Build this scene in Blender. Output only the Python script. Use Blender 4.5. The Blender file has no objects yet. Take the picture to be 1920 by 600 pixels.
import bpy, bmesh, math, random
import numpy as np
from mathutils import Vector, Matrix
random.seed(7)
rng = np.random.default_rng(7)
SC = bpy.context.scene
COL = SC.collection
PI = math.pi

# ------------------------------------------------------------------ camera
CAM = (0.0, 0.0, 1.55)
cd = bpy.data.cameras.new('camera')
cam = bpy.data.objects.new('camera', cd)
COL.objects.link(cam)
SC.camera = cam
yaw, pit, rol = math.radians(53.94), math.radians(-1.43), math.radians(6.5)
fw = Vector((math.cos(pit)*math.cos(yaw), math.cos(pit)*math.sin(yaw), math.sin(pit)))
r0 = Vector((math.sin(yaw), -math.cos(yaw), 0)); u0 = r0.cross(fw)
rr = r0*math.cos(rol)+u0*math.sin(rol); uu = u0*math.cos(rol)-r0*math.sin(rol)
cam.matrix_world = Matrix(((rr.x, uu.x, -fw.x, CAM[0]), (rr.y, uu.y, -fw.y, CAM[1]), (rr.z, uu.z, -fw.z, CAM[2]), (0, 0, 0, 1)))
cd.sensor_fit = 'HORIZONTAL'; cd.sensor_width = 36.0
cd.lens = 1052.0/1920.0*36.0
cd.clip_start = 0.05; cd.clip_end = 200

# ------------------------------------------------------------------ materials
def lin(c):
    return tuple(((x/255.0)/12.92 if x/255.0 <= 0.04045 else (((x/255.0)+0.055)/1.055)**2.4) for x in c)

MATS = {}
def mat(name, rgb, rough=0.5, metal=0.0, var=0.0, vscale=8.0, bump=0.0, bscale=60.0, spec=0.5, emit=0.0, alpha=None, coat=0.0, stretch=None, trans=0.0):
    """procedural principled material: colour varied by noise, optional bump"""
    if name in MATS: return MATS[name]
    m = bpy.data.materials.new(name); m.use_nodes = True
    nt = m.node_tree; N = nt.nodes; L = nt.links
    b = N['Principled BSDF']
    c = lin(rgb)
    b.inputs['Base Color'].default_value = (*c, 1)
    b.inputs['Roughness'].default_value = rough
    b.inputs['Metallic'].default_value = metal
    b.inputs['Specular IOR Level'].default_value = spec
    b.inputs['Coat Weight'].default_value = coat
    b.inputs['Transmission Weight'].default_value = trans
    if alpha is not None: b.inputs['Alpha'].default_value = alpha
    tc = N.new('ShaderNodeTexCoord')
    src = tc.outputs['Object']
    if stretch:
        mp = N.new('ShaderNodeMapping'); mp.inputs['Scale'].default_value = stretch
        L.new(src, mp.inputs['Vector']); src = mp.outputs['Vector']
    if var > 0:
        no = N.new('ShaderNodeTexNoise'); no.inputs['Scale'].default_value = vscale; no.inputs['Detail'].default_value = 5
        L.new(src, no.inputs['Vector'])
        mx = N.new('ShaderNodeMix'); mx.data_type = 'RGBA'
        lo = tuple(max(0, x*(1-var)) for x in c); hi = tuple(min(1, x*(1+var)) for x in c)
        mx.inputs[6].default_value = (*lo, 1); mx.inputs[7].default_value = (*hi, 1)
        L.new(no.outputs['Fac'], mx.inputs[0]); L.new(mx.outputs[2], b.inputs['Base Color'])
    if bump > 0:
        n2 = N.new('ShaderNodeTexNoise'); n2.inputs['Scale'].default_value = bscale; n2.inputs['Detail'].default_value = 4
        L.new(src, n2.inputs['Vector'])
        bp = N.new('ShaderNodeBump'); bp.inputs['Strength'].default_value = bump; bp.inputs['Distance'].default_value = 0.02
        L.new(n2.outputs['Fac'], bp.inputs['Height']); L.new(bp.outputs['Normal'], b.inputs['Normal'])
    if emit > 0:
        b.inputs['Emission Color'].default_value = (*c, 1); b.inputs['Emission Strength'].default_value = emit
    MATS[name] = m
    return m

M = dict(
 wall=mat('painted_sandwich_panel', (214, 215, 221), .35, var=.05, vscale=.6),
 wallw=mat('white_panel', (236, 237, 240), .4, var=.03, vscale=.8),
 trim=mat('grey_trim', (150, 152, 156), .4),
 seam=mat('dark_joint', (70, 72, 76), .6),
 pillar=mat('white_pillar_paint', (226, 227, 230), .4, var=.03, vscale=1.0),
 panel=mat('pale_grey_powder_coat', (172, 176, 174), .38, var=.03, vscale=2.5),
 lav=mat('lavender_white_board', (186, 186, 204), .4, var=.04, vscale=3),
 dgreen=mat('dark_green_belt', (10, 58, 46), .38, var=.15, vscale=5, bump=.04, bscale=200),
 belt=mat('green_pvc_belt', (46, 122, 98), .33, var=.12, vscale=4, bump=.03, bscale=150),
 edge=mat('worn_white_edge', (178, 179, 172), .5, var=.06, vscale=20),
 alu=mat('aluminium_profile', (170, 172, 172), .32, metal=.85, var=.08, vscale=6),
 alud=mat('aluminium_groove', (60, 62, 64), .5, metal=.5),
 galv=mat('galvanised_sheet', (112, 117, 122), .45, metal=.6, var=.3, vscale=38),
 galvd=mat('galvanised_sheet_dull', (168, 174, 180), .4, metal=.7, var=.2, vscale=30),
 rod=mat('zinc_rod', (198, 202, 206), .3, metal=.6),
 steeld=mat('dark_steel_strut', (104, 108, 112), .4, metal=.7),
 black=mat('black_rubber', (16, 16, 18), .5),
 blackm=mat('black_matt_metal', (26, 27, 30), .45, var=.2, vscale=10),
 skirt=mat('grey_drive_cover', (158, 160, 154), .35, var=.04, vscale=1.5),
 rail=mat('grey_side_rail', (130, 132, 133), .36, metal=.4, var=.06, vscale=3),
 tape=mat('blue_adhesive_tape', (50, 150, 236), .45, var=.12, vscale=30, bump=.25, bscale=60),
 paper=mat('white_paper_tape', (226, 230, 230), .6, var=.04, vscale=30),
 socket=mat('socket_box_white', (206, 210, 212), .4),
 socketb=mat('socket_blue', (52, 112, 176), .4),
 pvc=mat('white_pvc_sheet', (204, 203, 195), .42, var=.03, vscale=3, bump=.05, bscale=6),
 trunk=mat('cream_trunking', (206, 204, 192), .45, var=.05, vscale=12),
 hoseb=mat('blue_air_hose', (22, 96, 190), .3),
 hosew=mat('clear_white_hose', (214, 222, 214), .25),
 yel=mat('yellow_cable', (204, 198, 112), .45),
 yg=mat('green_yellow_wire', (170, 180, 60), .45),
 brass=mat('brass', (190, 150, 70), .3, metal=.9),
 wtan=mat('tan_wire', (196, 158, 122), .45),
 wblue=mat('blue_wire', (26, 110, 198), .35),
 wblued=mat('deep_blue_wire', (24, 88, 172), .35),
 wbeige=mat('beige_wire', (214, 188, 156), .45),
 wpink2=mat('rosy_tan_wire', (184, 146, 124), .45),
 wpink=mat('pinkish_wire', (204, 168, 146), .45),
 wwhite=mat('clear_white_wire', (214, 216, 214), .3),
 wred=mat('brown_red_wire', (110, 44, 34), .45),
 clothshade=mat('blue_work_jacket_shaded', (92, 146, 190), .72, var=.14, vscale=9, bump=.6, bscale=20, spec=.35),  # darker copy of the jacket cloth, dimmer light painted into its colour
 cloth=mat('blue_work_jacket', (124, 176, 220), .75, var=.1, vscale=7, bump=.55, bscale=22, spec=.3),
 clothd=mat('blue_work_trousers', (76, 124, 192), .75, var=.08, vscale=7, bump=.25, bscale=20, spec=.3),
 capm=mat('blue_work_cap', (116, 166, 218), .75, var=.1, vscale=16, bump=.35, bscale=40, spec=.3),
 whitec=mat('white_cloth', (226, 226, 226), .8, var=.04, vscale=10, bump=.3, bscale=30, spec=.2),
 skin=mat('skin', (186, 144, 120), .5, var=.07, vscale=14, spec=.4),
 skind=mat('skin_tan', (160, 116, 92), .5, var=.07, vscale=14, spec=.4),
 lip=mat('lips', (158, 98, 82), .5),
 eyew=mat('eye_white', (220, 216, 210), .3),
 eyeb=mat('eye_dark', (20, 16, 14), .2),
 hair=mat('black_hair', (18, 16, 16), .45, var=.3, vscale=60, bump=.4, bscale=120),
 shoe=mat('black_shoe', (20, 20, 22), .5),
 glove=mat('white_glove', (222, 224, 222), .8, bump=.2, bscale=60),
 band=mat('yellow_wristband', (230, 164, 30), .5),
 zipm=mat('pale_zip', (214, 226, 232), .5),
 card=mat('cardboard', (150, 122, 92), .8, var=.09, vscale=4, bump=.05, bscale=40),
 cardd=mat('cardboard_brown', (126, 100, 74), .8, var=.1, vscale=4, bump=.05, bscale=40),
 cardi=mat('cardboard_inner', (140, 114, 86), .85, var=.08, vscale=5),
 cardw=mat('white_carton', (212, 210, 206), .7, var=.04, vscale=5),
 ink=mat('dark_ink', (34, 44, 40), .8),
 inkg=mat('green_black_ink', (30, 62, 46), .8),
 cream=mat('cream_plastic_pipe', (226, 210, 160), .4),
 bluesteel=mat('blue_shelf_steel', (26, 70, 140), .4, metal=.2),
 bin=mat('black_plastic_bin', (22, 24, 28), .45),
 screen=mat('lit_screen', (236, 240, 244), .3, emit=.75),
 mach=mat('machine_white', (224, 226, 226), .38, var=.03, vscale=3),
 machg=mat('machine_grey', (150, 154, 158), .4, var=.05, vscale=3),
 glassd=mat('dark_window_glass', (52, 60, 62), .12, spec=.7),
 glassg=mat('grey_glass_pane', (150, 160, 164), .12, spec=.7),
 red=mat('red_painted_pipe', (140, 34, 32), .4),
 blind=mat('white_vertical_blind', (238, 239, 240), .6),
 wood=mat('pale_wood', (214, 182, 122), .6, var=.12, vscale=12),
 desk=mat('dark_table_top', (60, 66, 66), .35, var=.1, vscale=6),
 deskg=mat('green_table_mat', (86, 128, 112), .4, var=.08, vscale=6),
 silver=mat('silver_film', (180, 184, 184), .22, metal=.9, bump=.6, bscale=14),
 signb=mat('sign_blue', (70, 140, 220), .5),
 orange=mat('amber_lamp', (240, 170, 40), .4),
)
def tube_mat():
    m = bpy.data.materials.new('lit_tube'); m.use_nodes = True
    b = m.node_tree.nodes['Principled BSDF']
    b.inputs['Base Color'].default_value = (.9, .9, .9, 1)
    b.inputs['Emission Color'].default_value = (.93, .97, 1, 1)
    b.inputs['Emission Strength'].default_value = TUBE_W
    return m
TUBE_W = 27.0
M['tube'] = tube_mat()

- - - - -

■ **Written exercise**: Repeat exactly, please, each line from the beginning of the data through the line with "PI = math.pi" in it, and only those lines.

■ **Exercise result**:
Build this scene in Blender. Output only the Python script. Use Blender 4.5. The Blender file has no objects yet. Take the picture to be 1920 by 600 pixels.
import bpy, bmesh, math, random
import numpy as np
from mathutils import Vector, Matrix
random.seed(7)
rng = np.random.default_rng(7)
SC = bpy.context.scene
COL = SC.collection
PI = math.pi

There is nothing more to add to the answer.